# [THE INPUT]
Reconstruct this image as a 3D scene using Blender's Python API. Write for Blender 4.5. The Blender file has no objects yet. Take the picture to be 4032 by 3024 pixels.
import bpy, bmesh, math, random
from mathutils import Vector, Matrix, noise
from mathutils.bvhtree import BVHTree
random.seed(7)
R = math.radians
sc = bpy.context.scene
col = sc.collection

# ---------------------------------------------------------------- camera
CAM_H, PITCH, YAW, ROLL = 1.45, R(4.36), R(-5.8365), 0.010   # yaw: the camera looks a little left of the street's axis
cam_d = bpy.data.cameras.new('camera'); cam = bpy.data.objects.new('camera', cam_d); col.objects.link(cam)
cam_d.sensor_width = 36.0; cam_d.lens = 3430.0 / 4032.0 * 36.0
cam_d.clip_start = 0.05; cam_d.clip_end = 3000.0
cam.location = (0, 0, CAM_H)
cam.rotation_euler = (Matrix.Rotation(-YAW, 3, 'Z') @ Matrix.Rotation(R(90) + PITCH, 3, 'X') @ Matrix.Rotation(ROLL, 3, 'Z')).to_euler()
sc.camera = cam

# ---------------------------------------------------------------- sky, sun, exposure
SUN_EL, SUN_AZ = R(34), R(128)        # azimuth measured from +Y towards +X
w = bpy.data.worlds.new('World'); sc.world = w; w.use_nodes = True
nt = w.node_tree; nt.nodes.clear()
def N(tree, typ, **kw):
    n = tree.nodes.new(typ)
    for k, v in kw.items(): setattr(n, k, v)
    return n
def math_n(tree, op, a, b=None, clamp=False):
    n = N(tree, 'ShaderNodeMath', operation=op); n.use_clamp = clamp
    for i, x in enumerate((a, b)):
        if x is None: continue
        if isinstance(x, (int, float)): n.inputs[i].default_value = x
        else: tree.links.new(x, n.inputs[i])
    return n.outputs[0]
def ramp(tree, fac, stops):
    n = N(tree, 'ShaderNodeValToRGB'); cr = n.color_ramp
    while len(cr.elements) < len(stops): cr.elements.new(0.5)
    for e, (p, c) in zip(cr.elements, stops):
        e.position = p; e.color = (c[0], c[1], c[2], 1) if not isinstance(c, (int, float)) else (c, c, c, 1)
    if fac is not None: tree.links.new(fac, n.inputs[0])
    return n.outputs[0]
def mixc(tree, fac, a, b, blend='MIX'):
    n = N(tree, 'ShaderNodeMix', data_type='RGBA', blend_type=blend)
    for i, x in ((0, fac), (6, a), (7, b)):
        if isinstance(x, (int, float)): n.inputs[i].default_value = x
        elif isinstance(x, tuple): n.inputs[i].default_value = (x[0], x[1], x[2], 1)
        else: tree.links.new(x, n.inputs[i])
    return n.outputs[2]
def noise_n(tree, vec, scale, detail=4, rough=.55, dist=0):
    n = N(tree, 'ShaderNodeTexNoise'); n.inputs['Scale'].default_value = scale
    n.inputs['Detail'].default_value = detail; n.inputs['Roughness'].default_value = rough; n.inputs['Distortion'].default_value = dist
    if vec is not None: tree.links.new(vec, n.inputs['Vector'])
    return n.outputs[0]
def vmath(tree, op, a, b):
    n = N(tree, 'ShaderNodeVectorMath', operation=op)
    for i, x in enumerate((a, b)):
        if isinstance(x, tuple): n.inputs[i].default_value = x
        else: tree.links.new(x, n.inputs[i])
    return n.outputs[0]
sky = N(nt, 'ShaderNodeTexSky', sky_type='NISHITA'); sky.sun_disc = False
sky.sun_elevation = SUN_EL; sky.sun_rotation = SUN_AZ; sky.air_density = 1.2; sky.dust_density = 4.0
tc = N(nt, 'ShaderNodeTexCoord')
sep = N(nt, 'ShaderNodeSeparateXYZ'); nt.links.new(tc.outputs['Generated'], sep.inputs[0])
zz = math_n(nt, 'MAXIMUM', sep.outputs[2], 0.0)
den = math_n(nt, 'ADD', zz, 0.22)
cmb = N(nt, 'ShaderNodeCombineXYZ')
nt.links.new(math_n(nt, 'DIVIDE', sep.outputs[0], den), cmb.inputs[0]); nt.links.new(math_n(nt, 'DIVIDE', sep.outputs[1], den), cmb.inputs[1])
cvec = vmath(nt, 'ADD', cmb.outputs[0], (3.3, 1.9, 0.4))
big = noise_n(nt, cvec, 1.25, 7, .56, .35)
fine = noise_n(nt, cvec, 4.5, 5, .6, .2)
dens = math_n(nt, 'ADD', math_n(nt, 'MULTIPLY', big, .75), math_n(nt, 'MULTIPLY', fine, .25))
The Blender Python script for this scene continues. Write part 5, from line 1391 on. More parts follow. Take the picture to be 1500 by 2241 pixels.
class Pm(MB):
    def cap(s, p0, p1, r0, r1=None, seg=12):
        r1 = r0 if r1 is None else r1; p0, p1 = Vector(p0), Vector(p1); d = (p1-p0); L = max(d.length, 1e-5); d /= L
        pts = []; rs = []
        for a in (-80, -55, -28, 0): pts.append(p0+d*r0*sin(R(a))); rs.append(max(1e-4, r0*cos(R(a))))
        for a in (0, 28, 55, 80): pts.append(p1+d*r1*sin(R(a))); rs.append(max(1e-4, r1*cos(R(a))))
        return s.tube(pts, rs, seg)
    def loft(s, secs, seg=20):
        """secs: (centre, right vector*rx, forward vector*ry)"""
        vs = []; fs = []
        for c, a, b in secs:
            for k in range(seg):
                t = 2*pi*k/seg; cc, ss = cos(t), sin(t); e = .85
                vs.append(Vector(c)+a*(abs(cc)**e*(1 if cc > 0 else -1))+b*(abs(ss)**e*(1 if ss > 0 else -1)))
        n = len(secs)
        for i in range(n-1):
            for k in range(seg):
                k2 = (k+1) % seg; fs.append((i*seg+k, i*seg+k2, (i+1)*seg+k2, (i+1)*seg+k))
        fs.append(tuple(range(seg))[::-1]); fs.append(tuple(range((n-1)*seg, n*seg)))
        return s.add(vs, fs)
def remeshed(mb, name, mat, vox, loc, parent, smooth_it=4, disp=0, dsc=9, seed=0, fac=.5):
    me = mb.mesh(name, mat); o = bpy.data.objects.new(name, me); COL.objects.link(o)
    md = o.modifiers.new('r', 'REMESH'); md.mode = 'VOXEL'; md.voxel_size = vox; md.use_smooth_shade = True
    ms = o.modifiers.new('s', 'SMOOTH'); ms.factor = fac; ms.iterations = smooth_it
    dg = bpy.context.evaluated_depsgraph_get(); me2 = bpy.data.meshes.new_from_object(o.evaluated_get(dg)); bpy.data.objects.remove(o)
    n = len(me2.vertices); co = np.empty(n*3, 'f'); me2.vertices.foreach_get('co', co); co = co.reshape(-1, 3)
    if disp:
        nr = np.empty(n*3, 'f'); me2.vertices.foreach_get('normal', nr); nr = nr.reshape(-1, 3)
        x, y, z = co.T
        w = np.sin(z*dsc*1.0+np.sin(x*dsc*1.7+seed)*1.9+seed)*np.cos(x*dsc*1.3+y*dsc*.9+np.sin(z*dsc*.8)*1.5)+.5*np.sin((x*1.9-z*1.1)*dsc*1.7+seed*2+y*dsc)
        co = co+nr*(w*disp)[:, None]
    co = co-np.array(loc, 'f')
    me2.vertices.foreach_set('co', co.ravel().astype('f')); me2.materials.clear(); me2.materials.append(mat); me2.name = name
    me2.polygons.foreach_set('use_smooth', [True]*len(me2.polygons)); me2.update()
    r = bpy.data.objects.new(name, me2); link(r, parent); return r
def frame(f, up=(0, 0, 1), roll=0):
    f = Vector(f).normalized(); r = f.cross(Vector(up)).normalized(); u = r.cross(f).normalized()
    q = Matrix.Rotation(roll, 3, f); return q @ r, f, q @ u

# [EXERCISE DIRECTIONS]
Write out exactly, please, the lines beginning at the start of the material and ending with the line that holds "sc.camera = cam", both included.

# [SOLUTION BELOW]
Reconstruct this image as a 3D scene using Blender's Python API. Write for Blender 4.5. The Blender file has no objects yet. Take the picture to be 4032 by 3024 pixels.
import bpy, bmesh, math, random
from mathutils import Vector, Matrix, noise
from mathutils.bvhtree import BVHTree
random.seed(7)
R = math.radians
sc = bpy.context.scene
col = sc.collection

# ---------------------------------------------------------------- camera
CAM_H, PITCH, YAW, ROLL = 1.45, R(4.36), R(-5.8365), 0.010   # yaw: the camera looks a little left of the street's axis
cam_d = bpy.data.cameras.new('camera'); cam = bpy.data.objects.new('camera', cam_d); col.objects.link(cam)
cam_d.sensor_width = 36.0; cam_d.lens = 3430.0 / 4032.0 * 36.0
cam_d.clip_start = 0.05; cam_d.clip_end = 3000.0
cam.location = (0, 0, CAM_H)
cam.rotation_euler = (Matrix.Rotation(-YAW, 3, 'Z') @ Matrix.Rotation(R(90) + PITCH, 3, 'X') @ Matrix.Rotation(ROLL, 3, 'Z')).to_euler()
sc.camera = cam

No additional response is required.